Jedni z nas już powoli wpadają w Bożonarodzeniowy klimat. Inni denerwują się, że przecież dopiero co zaczął się listopad. Dekoracje w galeriach handlowych, choinki w sklepach, nastrojowe reklamy w telewizji, mikołajkowe produkty w marketach – wszystko powoli kieruje nasze myśli do tych ostatnich grudniowych dni…

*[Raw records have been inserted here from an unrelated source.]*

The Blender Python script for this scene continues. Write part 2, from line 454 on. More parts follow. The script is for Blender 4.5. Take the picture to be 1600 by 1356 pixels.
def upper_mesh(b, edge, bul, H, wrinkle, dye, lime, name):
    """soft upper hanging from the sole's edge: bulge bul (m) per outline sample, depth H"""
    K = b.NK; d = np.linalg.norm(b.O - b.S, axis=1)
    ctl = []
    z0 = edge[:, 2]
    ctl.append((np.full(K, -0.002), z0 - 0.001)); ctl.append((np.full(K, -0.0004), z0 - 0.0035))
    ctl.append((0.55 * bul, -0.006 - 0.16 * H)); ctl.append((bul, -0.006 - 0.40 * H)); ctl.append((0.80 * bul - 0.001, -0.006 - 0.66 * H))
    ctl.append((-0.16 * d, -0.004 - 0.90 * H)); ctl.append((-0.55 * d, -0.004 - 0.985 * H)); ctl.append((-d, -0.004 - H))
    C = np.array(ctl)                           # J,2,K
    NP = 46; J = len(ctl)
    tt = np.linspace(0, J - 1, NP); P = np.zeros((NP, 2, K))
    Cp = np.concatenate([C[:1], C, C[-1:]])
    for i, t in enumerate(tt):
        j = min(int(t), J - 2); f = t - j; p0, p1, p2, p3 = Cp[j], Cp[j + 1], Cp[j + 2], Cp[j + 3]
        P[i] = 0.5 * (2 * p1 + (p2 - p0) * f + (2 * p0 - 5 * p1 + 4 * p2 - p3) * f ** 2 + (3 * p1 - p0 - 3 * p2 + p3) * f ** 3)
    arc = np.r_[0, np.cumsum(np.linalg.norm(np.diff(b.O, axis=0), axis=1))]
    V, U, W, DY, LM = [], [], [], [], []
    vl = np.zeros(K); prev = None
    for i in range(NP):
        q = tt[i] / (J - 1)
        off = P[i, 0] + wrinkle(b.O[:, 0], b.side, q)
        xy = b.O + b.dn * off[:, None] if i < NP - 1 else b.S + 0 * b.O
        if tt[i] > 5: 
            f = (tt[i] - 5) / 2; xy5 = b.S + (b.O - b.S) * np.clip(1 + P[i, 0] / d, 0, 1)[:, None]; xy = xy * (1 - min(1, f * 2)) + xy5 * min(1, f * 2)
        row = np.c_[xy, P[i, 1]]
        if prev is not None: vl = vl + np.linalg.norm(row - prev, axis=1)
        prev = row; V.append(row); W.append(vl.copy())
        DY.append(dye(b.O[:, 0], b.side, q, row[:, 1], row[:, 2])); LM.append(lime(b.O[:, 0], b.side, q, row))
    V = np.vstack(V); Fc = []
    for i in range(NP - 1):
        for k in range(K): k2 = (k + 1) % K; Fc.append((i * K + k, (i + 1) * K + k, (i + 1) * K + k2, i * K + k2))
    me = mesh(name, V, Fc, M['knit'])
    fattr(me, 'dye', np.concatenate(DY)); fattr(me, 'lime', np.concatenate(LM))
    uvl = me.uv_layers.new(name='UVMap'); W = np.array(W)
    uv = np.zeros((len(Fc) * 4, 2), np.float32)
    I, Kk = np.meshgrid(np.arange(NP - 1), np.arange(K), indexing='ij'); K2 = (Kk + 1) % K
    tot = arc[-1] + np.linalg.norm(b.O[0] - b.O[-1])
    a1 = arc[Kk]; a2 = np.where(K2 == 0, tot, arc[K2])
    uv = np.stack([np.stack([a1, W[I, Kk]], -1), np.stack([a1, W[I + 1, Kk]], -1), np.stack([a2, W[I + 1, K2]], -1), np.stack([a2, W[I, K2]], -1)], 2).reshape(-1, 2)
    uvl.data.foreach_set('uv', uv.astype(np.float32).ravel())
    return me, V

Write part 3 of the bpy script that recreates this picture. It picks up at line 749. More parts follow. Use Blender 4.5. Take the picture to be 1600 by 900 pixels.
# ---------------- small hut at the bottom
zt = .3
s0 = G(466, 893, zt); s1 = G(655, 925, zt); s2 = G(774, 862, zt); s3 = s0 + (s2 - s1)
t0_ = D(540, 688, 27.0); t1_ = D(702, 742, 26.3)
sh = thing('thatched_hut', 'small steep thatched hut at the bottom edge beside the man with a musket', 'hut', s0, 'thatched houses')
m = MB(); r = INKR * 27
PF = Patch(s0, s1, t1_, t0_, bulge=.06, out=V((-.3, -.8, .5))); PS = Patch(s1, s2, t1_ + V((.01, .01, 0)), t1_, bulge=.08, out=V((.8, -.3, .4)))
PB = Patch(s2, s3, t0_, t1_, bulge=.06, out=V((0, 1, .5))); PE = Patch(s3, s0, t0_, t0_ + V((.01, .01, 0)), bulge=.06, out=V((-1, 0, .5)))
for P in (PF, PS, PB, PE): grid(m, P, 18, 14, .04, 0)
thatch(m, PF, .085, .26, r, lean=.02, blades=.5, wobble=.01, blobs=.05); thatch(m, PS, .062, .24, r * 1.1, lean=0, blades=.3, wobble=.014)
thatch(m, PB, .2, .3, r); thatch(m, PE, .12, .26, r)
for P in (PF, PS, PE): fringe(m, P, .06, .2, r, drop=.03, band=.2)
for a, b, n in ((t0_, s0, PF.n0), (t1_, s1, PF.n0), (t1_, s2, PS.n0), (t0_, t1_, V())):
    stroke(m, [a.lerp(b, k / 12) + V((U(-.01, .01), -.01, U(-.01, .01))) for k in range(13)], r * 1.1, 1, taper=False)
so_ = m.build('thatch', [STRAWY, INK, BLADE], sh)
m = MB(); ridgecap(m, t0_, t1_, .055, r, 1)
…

I choć z zakupem prezentów można się jeszcze odrobinę wstrzymać, a i czekoladowe Mikołaje spokojnie poczekają, to o pewnych sprawach warto pomyśleć zawczasu. Jedną z nich są piękne, Świąteczne sesje zdjęciowe. Wyjątkowe zdjęcia swoim pociechom w czerwonych czapkach, z uśmiechami na buziach i choinką w tle, warto zrobić już w listopadzie. Dlaczego tak szybko? Co najmniej z trzech powodów.
Po pierwsze – terminy u fotografa
W takich gorących okresach bywa, iż ciężko przewidzieć, kiedy raptem otworzy się „worek z zamówieniami”. Jednego dnia fotograf ma mnóstwo wolnych okienek. Następnego – nie wie, gdzie nas wcisnąć. Dlatego szczególnie w sytuacji, kiedy mamy upatrzonego fotografa, do którego chcemy wybrać się na Świąteczną sesję, nie zwlekajmy z telefonem. Dzwońmy, piszmy i zaklepujmy sobie rezerwację już dziś. Szczególnie, że czas oczekiwania na sesję może się tym bardziej wydłużać, im bliżej mamy do Gwiazdki.
Po drugie – czas oczekiwania na zdjęcia
Z mikołajkowymi zdjęciami jest tak, że raczej chcemy je mieć przed Świętami, a nie po. W końcu to podczas Gwiazdki warto czuć ten wyjątkowy klimat. Bierzmy więc pod uwagę, że rzadko kiedy zdjęcia są wykonywane w trybie ekspresowym. Po wykonaniu sesji fotograf musi wszystkie obrazy przejrzeć, przebrać, obrobić w komputerze oraz – jeżeli wybraliśmy taką opcję – wydrukować. A przecież nie zajmuje się on wyłącznie naszym zleceniem, klientów ma z pewnością sporo. Dlatego sprawdzajmy, jaki jest maksymalny termin oczekiwania na zdjęcia w danym miejscu. Standardowo wynosi ok. 2-3 tygodni, ale u najbardziej rozchwytywanych artystów może być nawet dwu- lub trzykrotnie dłuższy.
Po trzecie – takie zdjęcia do świetny pomysł na prezent już na Mikołajki!
A więc na 6 grudnia. Kiedy brak nam pomysłów na drobne mikołajkowe podarki, idealnym rozwiązaniem są fotki naszych maluchów w czerwonych czapach. Zdjęcia takie można wydrukować w formie pocztówek, oprawić w ładne ramki lub stworzyć z nich wyjątkowe świąteczne fotoksiążki. Zarówno jednak wydruk, oprawienie zdjęcia, jak i zamówienie książkowego albumu wymaga minimum kilku dni, a w najintensywniejszym momencie, czyli gdzieś od początku grudnia, może się znacząco wydłużyć.
Do Świąt warto zacząć przygotowywać się już dziś
Bywa, że gwiazdki, choinki i Mikołaje w listopadzie odbieramy jako medialny atak, nachalne wciskanie nam Świątecznego klimatu. W rzeczywistości jednak te charakterystyczne dzwoneczki delikatnie dzwonią nam na alarm: może do Świąt warto zacząć przygotowywać się już dziś? Szczególnie, jeśli marzy nam się piękne rodzinne zdjęcie nad Bożonarodzeniowym stołem lub ciekawe i osobiste prezenty w postaci Mikołajowych pocztówek, czy książek z naszymi maluchami w czerwonych czapach w roli głównej. Dlatego jeśli nie chcemy drżeć tuż przed Mikołajkami lub Gwiazdką, czy fotograf zdąży obrobić nasze fotki lub czy kurier da radę dotrzeć do nas z przesyłką na czas, już dziś umówmy się na zdjęcia. Trochę radosnego oczekiwania może z pewnością pozytywnie wpłynąć na nasz humor w te długie i szare listopadowe wieczory.